Dictionary entry details
Sense 1
Meaning:
Pertaining to or of the nature of metaphysics
Classified under:
Relational adjectives (pertainyms)
Context example:
metaphysical philosophy
Pertainym:
metaphysics (the philosophical study of being and knowing)
Derivation:
metaphysics (the philosophical study of being and knowing)
Sense 2
Meaning:
Transcending physical matter or the laws of nature
Context example:
metaphysical forces
Similar:
supernatural (not existing in nature or subject to explanation according to natural laws; not physical or material)
Sense 3
Meaning:
Highly abstract and overly theoretical
Context example:
metaphysical reasoning
Similar:
theoretic; theoretical (concerned primarily with theories or hypotheses rather than practical considerations)
Context examples
The place where something begins or comes from in either the sense of a physical location or a metaphysical source.
(Origin, NCI Thesaurus)
Her father liked the metaphysical streak which had unconsciously got into it, so that was allowed to remain though she had her doubts about it.

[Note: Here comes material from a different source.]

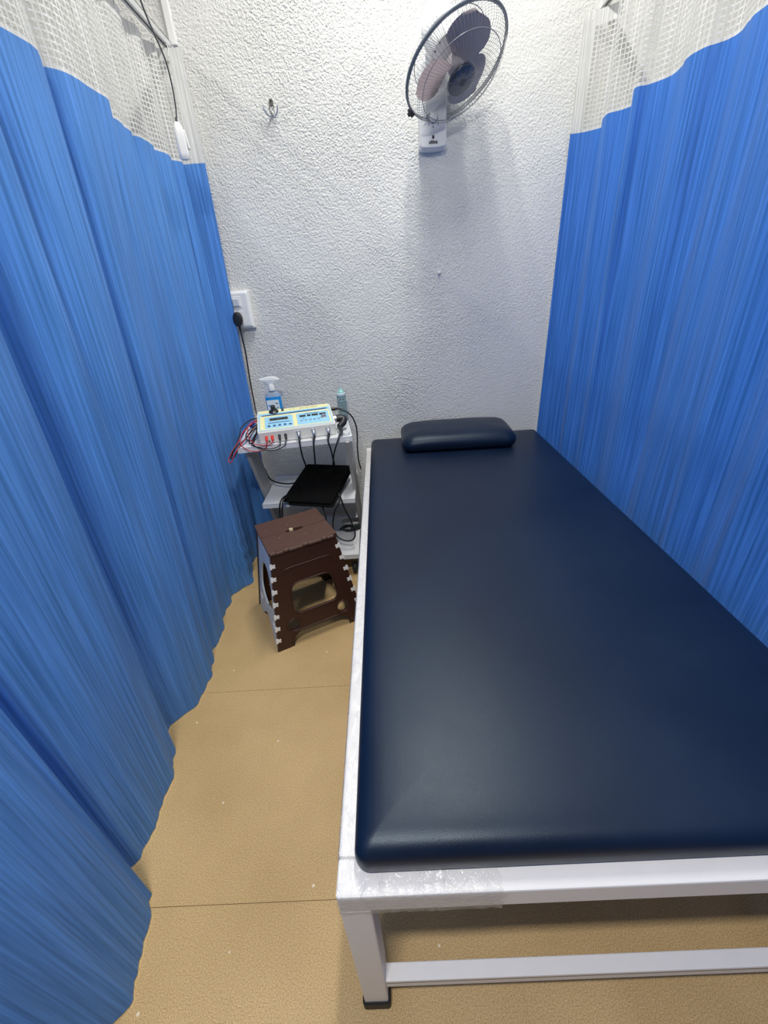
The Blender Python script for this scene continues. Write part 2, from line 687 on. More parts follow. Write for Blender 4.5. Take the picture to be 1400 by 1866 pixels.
tag(obj('wall_right', box(2.8, 2.92, -2.4, WY, 0, 3.0), M['paint']), kind='structure')
tag(obj('wall_front', box(-2.6, 2.8, -2.52, -2.4, 0, 3.0), M['paint_far']), kind='structure')
tag(obj('ceiling', box(-2.6, 2.8, -2.4, WY, 3.0, 3.1), M['paint']), kind='structure')

# cable trunking running up the back wall above the left curtain
tr = thing('cable_trunking', 'white cable trunking strip climbing the back wall above the left curtain', 'trunking', (-0.684, WY, 2.092))
bm = box(-0.0125, 0.0125, -0.010, 0.0, 0, 0.9, 0.001)
obj('channel', bm, M['whitepl'], tr)
bm = box(-0.0105, 0.0105, -0.013, -0.0102, 0, 0.9, 0.0008)
obj('cover', bm, M['whitepl'], tr)

# white wall plug and screw in the plaster
wp = lathe([(0.0065, 0), (0.0075, 0.004), (0.006, 0.012), (0.003, 0.014)], 14, X=R(PI / 2, 'X'))
o = obj('wall_plug', wp, M['whitepl'], smooth=True)
o.location = (0.277, WY + 0.001, 1.315)
tag(o, 'small white peg stuck in the bare wall above the pillow', 'wall plug')
wp = lathe([(0.004, 0), (0.006, 0.003), (0.004, 0.006)], 12, X=R(PI / 2, 'X'))
o = obj('wall_screw', wp, M['chrome'], smooth=True)
o.location = (-0.192, WY + 0.001, 0.225)
tag(o, 'tiny bright screw head low on the wall between trolley and bed', 'screw')


# ------------------------------------------------------------------ curtains
def interp(lst, y):
    if y <= lst[0][0]: return lst[0][1]
    for (a, xa), (b, xb) in zip(lst[:-1], lst[1:]):
        if y <= b:
            t = (y - a) / (b - a)
            t = t * t * (3 - 2 * t)
            return xa + (xb - xa) * t
    return lst[-1][1]


def curtain(name, label, top, bot, z0, zs, z1, seed, cell=0.0135, blend=1.0, crinkle=0.0022, side=1, drop=0.0, toe=None, cloth='blue'):
    root = thing(name, label, 'curtain', (top[-1][1], top[-1][0], 0), 0)
    P = spline([(x, y, 0) for y, x in top], 10)
    # resample by length
    cum = [0]
    for a, b in zip(P[:-1], P[1:]):
        cum.append(cum[-1] + (b - a).length)
    Ltot = cum[-1]

    def at(u):
        lo, hi = 0, len(cum) - 1
        while hi - lo > 1:
            mid = (lo + hi) // 2
            if cum[mid] <= u: lo = mid
            else: hi = mid
        t = (u - cum[lo]) / max(cum[hi] - cum[lo], 1e-9)
        return P[lo].lerp(P[hi], t)

    def surf(u, z):
        p = at(u)
        w = max(0.0, min(1.0, (zs - z) / (zs - 0.02)))
        w = w ** blend
        xt, y = p.x, p.y
        xb = interp(bot, y)
        x = xt * (1 - w) + xb * w
        # fine upright crinkles of the cloth
        q = noise.noise(Vector((u * 38 + seed, z * 0.55, seed))) * 1.3 + noise.noise(Vector((u * 95, z * 0.9 + 3, seed + 5))) * 0.75
        q += noise.noise(Vector((u * 15, z * 0.4, seed + 9))) * 6.5
        x += q * crinkle * (0.6 + 0.4 * w + 0.3 * min(1, max(0, (zs - z) / 0.2)))
        if toe is not None:
            x += toe(y, z)
        return Vector((x, y, z)) - Vector(root.location)

    nu = int(Ltot / 0.0045)
    nz = 44
    bm = bmesh.new()
    uvl = bm.loops.layers.uv.new('UVMap')
    grid = []
    for j in range(nz + 1):
        z = z0 + (zs - z0) * (j / nz)
        grid.append([(bm.verts.new(surf(Ltot * i / nu, z)), Ltot * i / nu, z) for i in range(nu + 1)])
    for j in range(nz):
        for i in range(nu):
            q = (grid[j][i], grid[j][i + 1], grid[j + 1][i + 1], grid[j + 1][i])
            f = bm.faces.new([k[0] for k in q])
            f.smooth = True
            for lp, k in zip(f.loops, q):
                lp[uvl].uv = (k[1], k[2])
    obj('blue_cloth', bm, M[cloth], root)

    # net header: real threads, holes left open
    def net(uc, zc, solid, nm, material, off=0.0):
        bm = bmesh.new()
        uvl = bm.loops.layers.uv.new('UVMap')
        cache = {}

        def V(i, j):
            if (i, j) not in cache:
                v = surf(uc[i][0], zc[j][0])
                v.x += off
                cache[(i, j)] = bm.verts.new(v)
            return cache[(i, j)]
        for i in range(len(uc) - 1):
            for j in range(len(zc) - 1):
                if solid or uc[i][1] or zc[j][1]:
                    f = bm.faces.new((V(i, j), V(i + 1, j), V(i + 1, j + 1), V(i, j + 1)))
                    f.smooth = True
                    for lp, (a, b) in zip(f.loops, ((i, j), (i + 1, j), (i + 1, j + 1), (i, j + 1))):
                        lp[uvl].uv = (uc[a][0], zc[b][0])
        return obj(nm, bm, material, root)

    def steps(a, b, c, th):
        out = []
        x = a
        while x < b - c:
            out.append((x, True)); out.append((x + th, False))
            x += c
        out.append((x, True)); out.append((min(x + th, b), True))
        if b > x + th + 1e-4:
            out.append((b, True))
        return out
    uc = steps(0, Ltot - 0.035, cell, cell * 0.27)
    zc = steps(zs + 0.004, z1 - 0.028, cell, cell * 0.27)
    o = net(uc, zc, False, 'net_header', M['net'])
    o['kind'] = 'stuff'
    us = [(Ltot * i / nu, True) for i in range(nu + 1)]
    net(us, [(zs - 0.0015, True), (zs + 0.0045, True)], True, 'seam', M['hem'])
    net(us, [(z1 - 0.028, True), (z1 - 0.014, True), (z1, True)], True, 'heading_tape', M['hem'])
    ue = [(Ltot - 0.035 + 0.035 * i / 6, True) for i in range(7)]
    net(ue, [(zs + 0.0045 + (z1 - 0.0325 - zs) * i / 12, True) for i in range(13)], True, 'side_hem', M['hem'])
    # hooks that carry the heading on the track
    hk = []
    u = 0.03
    while u < Ltot:
        hk.append(u)
        u += 0.14
    first = None
    for u in hk:
        p = surf(u, z1 - 0.012)
        if first is None:
            b = tube([(0, 0, -0.012), (0.002, 0, 0.0), (0.004, 0, 0.014), (0.0, 0, 0.022), (-0.004, 0, 0.018)], 0.0016, 6)
            first = obj('hook', b, M['whitepl'], root, True)
            first.location = p
        else:
            c = first.copy()
            C.objects.link(c)
            c.location = p
    return root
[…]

(Little Women, by Louisa May Alcott)
It was the secrets of heaven and earth that I desired to learn; and whether it was the outward substance of things or the inner spirit of nature and the mysterious soul of man that occupied me, still my inquiries were directed to the metaphysical, or in its highest sense, the physical secrets of the world.
(Frankenstein, by Mary Wollstonecraft Shelley)
Personally, he was an intellectual moralist, and more offending to him than platitudinous pomposity was the morality of those about him, which was a curious hotchpotch of the economic, the metaphysical, the sentimental, and the imitative.
(Martin Eden, by Jack London)
Well, said Jo, laughing, if my people are 'philosophical and metaphysical', it isn't my fault, for I know nothing about such things, except what I hear father say, sometimes.
(Little Women, by Louisa May Alcott)
In spite of their Unitarian proclivities and their masks of conservative broadmindedness, they were two generations behind interpretative science: their mental processes were mediaeval, while their thinking on the ultimate data of existence and of the universe struck him as the same metaphysical method that was as young as the youngest race, as old as the cave-man, and older—the same that moved the first Pleistocene ape-man to fear the dark; that moved the first hasty Hebrew savage to incarnate Eve from Adam's rib; that moved Descartes to build an idealistic system of the universe out of the projections of his own puny ego; and that moved the famous British ecclesiastic to denounce evolution in satire so scathing as to win immediate applause and leave his name a notorious scrawl on the page of history.
(Martin Eden, by Jack London)
By-and-by, when you've got a name, you can afford to digress, and have philosophical and metaphysical people in your novels, said Amy, who took a strictly practical view of the subject.